Titration region	Dominant species	Best pH method	Main idea
Before first equivalence point	H2A and HA^–	Henderson-Hasselbalch with pKa1	First buffer region
First equivalence point	HA^–	1/2(pKa1 + pKa2)	Amphiprotic species controls pH
Between equivalence points	HA^– and A^2-	Henderson-Hasselbalch with pKa2	Second buffer region
Second equivalence point	A^2-	Base hydrolysis using Kb = Kw/Ka2	Conjugate base makes solution basic
After second equivalence point	Excess OH^–	Stoichiometric excess strong base	pH dominated by leftover OH^–

How to calculate pH at the second equivalence point

At the second equivalence point, all acidic protons have been neutralized, and the major solute species is A^2-. This ion is the conjugate base of HA^–, so it reacts with water:

A^2- + H₂O ⇌ HA^– + OH^–

To find pH, calculate the base dissociation constant:

K_b = K_w / K_a2

Then determine the concentration of A^2- after dilution into the total volume of acid plus base. For moderate concentrations and weak hydrolysis, many problems use:

[OH^–] ≈ √(K_b C)

From there, calculate pOH and then pH. The second equivalence point is often basic because A^2- is usually a weak base.

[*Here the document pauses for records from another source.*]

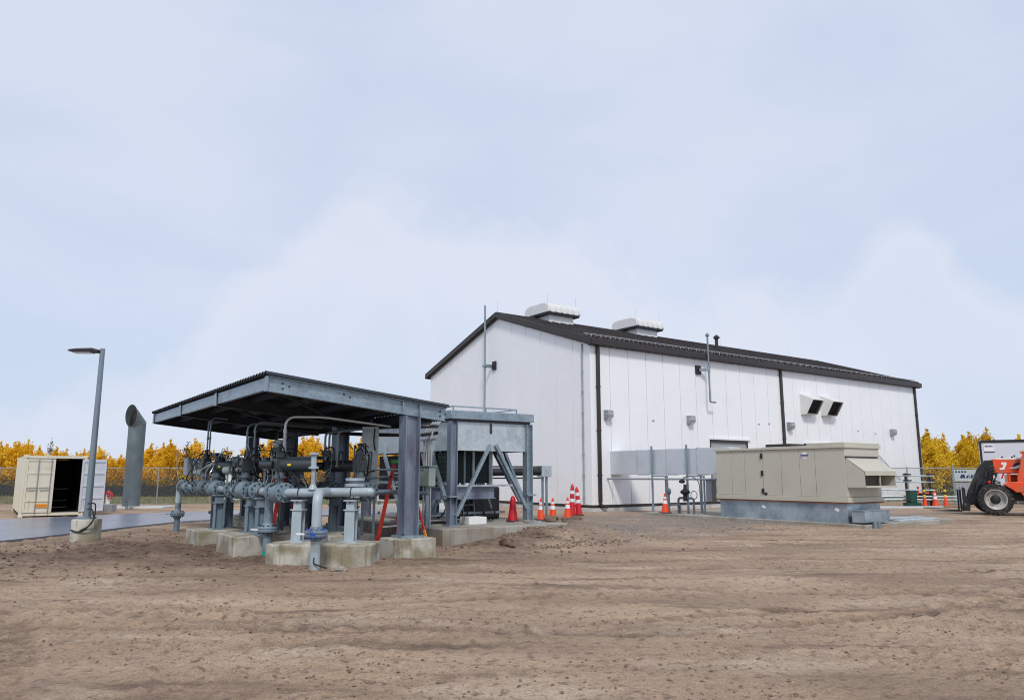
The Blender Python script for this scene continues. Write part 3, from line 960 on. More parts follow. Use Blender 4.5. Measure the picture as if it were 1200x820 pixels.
# wall lights
for u in (0.92, 6.52, 14.88, 26.02):
    w = MB().prism([(-0.013, 4.18), (-0.10, 4.12), (-0.30, 4.22), (-0.34, 4.38), (-0.30, 4.56), (-0.013, 4.58)], 'x', u - 0.17, u + 0.17).build('wall_light', 'lightg', B, bevel=0.02)
    MB().prism([(-0.12, 4.10), (-0.29, 4.19), (-0.30, 4.215), (-0.11, 4.118)], 'x', u - 0.13, u + 0.13).build('lens', 'lens', w)
    MB().box(u - 0.175, u + 0.175, -0.352, -0.20, 4.37, 4.41).build('visor', 'lens', w)
# angled vent hoods
for u in (16.12, 18.15):
    v = MB()
    v.prism([(-0.013, 6.28), (-0.84, 5.92), (-0.86, 5.86), (-0.42, 5.12), (-0.36, 5.08), (-0.013, 5.08)], 'x', u, u + 0.03)
    v.prism([(-0.013, 6.28), (-0.84, 5.92), (-0.86, 5.86), (-0.42, 5.12), (-0.36, 5.08), (-0.013, 5.08)], 'x', u + 1.07, u + 1.10)
    v.prism([(-0.013, 6.28), (-0.84, 5.92), (-0.84, 5.88), (-0.013, 6.24)], 'x', u + 0.031, u + 1.069)
    v.prism([(-0.40, 5.08), (-0.013, 5.08), (-0.013, 5.11), (-0.42, 5.11)], 'x', u + 0.031, u + 1.069)
    h = v.build('vent_hood', 'hoodw', B)
    for i in range(7):
        t = (i + 0.5) / 7
        y_, z_ = -0.82 + 0.42 * t, 5.84 - 0.70 * t
        MB().obox((u + 0.55, y_ + 0.05, z_ + 0.02), (0.515, 0, 0), (0, 0.06, 0.03), (0, 0.003, -0.006)).build('louvre_blade', 'trim', h)
    MB().prism([(-0.70, 5.90), (-0.30, 5.2), (-0.27, 5.2), (-0.67, 5.90)], 'x', u + 0.04, u + 1.06).build('screen', 'black', h)
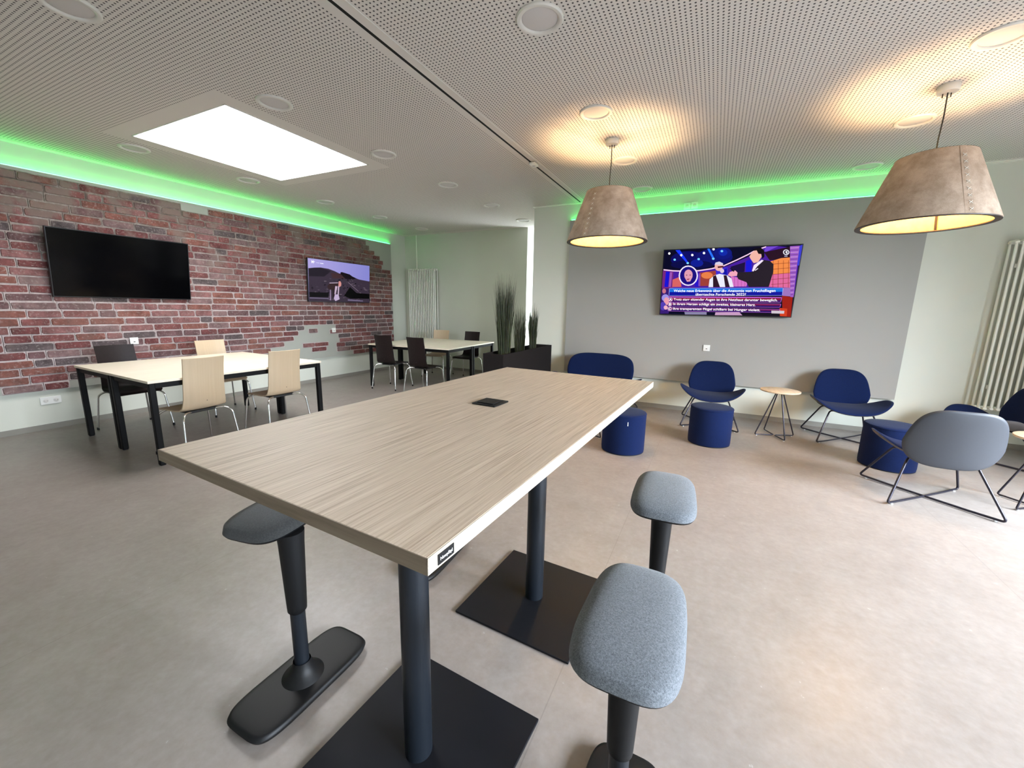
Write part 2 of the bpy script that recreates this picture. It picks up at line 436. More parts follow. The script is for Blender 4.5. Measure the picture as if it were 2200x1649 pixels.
# wall panels with the green light coves behind them
struct(box('panel_front', M['panel'], -2.135, 2.022, YT - .05, YT - .008, .445, 2.775))
PL0, PL1 = -1.6, 7.22
pl = tag(box('brick_print_panel', M['panelL'], XL + .01, XL + .045, PL0, PL1, .445, 2.775), 'long panel with a worn red brick face on the side wall', 'wall panel')
def led(x0, x1, y0, y1, label, zt=2.781):
    t = thing('led_strip', label, 'light strip', ((x0 + x1) / 2, (y0 + y1) / 2, zt - .006))
    cx, cy = (x0 + x1) / 2, (y0 + y1) / 2
    MB().box(x0 - cx, x1 - cx, y0 - cy, y1 - cy, 0, .006).build('channel', M['white'], t)
    MB().box(x0 - cx + .002, x1 - cx - .002, y0 - cy + .002, y1 - cy - .002, .006, .010).build('light_cover', M['led'], t)
led(XL + .024, XL + .038, PL0 + .02, PL1 - .02, 'green glowing light strip on top of the brick panel')
led(-2.12, 2.005, YT - .040, YT - .026, 'green glowing light strip on top of the plain grey panel behind the pendants')

# ---- bricks
CO = .0885; LEN = [.31, .29, .33, .20, .27, .14, .31]
def keep(y, z):
    if y > 7.2: return False
    if 3.2 < y < 3.66 and z > 2.66 - .0 * y: return False
    if y > 6.45 + max(0, (2.75 - z)) * 1.15: return False
    if z < 1.06 and y < 5.60:
        lim = 4.30 + (z - .62) * 1.62
        if y > lim:
            return False
    if 5.6 <= y < 6.0 and z < .50: return False
    if z < .55 and 1.98 < y < 4.3: return False
    if z < .62 and 4.05 < y: 
        if y < 5.6: return False
    if z < .50 and y < 1.44: return False
    return True
bricks = []
row = 0; z = .452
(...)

How to calculate pH after the second equivalence point

After the second equivalence point, all H₂A has become A^2-, and there is now excess strong base. In this region, the pH is controlled almost entirely by leftover OH^–. This is no longer a buffer problem and no longer primarily a weak-base hydrolysis problem.

1. Find the excess moles of OH^–:
   n_{excess OH-} = n_OH- – 2n_acid
2. Divide by the total volume in liters to get [OH^–].
3. Compute pOH = -log[OH^–].
4. Compute pH = 14.00 – pOH.

This is one of the easiest regions numerically once you identify it correctly. The biggest error students make is trying to use Henderson-Hasselbalch after the second equivalence point. That method does not apply once there is a true excess of strong base.

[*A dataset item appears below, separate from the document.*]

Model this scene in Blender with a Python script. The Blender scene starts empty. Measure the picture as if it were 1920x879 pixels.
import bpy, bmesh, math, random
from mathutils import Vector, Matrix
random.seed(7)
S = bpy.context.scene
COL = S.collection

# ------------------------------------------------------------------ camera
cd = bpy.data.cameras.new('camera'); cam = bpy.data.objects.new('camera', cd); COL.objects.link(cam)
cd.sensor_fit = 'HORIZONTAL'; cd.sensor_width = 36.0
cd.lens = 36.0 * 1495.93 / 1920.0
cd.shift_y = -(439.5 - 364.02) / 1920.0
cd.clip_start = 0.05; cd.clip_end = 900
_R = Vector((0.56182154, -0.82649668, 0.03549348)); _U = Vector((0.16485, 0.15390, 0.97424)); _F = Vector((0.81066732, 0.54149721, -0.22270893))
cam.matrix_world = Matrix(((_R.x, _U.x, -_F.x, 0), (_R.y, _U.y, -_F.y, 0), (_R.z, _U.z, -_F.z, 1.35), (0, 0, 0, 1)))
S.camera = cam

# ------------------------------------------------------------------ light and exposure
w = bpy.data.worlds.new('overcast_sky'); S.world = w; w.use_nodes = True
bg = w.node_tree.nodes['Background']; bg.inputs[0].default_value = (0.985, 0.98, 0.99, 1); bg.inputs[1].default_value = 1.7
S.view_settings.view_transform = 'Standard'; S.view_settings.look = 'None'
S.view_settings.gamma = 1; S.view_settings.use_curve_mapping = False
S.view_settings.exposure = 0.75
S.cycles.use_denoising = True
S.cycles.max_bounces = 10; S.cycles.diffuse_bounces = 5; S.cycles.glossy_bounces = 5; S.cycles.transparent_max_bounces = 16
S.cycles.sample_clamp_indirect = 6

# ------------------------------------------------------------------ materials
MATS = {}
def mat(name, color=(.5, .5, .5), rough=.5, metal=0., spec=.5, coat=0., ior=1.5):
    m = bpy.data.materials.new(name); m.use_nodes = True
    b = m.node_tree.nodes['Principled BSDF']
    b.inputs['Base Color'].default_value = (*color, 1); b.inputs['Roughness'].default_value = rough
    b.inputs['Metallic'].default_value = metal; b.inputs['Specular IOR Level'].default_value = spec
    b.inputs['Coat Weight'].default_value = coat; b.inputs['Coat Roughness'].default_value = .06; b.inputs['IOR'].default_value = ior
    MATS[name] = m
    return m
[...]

Typical acid constants for common diprotic acids

Diprotic acid	Approximate Ka1	Approximate Ka2	Approximate pKa1	Approximate pKa2
Carbonic acid, H2CO3	4.3 × 10^-7	4.8 × 10^-11	6.37	10.32
Sulfurous acid, H2SO3	1.7 × 10^-2	6.4 × 10^-8	1.77	7.19
Oxalic acid, H2C2O4	5.9 × 10^-2	6.4 × 10^-5	1.23	4.19

These values vary slightly depending on temperature and source, but they are representative for problem-solving. Note how K_a1 is always larger than K_a2. This reflects the fact that removing the second proton is more difficult than removing the first.

Common mistakes when calculating pH after equivalence points

• Using concentrations before doing stoichiometry. Always perform the neutralization mole calculation first.
• Confusing the first equivalence point with the midpoint. At the midpoint, pH = pK_a; at the equivalence point, a different relation usually applies.
• Using pK_a1 after the first equivalence point. Between equivalence points, the relevant pair is HA^–/A^2-, so pK_a2 matters.
• Ignoring dilution. Total volume changes throughout the titration and is essential at the second equivalence point and beyond.
• Applying Henderson-Hasselbalch after the second equivalence point. Once strong base is in excess, use excess OH^– stoichiometry.

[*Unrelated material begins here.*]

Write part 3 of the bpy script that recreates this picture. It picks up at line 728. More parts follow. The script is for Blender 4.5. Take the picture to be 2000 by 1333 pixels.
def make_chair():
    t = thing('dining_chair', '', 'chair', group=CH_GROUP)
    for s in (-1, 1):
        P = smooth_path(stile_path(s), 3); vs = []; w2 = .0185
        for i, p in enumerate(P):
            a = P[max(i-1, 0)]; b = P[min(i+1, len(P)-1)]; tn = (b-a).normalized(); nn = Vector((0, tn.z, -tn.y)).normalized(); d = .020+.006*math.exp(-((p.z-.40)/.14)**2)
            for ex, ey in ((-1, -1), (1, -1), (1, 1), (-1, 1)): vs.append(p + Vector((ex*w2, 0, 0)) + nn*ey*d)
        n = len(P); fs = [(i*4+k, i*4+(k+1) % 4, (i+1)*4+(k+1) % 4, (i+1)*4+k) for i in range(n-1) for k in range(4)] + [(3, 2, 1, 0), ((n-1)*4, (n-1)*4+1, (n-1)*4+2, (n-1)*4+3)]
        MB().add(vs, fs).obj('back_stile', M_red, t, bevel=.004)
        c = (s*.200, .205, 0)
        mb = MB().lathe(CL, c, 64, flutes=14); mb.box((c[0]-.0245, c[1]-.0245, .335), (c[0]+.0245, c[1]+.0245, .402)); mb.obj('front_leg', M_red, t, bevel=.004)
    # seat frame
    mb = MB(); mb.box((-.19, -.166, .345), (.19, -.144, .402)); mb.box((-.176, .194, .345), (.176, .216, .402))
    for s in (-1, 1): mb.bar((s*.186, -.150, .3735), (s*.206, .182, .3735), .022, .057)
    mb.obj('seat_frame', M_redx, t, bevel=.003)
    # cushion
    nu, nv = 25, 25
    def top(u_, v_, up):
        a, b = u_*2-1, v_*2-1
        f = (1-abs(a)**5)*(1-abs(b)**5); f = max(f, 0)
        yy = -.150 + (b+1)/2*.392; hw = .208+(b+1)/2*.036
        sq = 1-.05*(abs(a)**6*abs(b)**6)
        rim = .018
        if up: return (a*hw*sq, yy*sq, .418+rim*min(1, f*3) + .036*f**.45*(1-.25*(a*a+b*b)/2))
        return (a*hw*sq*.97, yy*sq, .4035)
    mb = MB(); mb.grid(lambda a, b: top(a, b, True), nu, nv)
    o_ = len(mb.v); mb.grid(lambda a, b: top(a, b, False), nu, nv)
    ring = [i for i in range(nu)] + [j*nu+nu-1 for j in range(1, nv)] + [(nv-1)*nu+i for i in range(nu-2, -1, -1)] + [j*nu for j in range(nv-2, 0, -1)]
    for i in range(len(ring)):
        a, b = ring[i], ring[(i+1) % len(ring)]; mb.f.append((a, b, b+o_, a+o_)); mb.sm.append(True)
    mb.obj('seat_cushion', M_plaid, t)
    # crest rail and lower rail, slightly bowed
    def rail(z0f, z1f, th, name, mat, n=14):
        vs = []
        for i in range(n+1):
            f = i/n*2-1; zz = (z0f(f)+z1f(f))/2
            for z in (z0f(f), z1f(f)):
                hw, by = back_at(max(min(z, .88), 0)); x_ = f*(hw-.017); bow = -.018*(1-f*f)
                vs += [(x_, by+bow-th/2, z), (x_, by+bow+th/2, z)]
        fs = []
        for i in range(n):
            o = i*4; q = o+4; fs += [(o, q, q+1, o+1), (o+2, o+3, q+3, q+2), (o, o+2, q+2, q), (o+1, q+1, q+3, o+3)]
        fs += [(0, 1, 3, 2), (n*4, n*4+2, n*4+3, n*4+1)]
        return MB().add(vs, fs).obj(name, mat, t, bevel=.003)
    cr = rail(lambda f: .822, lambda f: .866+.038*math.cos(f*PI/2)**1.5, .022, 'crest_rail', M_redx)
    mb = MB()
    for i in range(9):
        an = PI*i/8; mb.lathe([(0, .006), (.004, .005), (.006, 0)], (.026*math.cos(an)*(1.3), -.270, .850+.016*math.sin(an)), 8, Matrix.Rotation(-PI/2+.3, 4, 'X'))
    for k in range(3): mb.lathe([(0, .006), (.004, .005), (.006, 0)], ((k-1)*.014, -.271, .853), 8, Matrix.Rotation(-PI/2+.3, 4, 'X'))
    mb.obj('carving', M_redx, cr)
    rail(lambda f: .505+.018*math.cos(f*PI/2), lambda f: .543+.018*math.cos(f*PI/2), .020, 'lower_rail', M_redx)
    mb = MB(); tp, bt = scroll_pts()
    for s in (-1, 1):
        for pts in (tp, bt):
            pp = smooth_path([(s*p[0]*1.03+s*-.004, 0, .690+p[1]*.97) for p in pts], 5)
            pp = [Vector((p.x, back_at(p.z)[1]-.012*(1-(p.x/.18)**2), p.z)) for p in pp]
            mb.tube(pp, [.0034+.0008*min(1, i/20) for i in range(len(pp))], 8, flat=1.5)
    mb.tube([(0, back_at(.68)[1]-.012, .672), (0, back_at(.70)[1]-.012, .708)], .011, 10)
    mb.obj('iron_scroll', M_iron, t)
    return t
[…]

Worked strategy you can use on exams

1. Write the species sequence: H₂A → HA^– → A^2-.
2. Calculate the initial moles of H₂A.
3. Calculate the moles of OH^– added.
4. Compare n_OH- to n_acid and 2n_acid.
5. Choose the correct chemistry region.
6. Only then apply the pH equation for that region.

This region-first approach is the fastest way to avoid mistakes. It also mirrors how professional analytical chemists interpret titration curves: identify stoichiometry first, then solve equilibrium.

Authoritative chemistry references

For deeper theory and data, consult high-quality public educational sources. The following references are useful for acid-base equilibria, pH, and titration concepts:

• LibreTexts Chemistry
• U.S. Environmental Protection Agency (.gov)
• UC Berkeley Chemistry (.edu)

While chemistry curricula use slightly different notation styles, the governing principles are the same everywhere: identify the neutralization stage, determine the dominant acid-base pair, and choose the equation that matches the actual species in solution. If you follow that workflow, calculating pH after the first or second equivalence point of a polyprotic acid becomes systematic rather than confusing.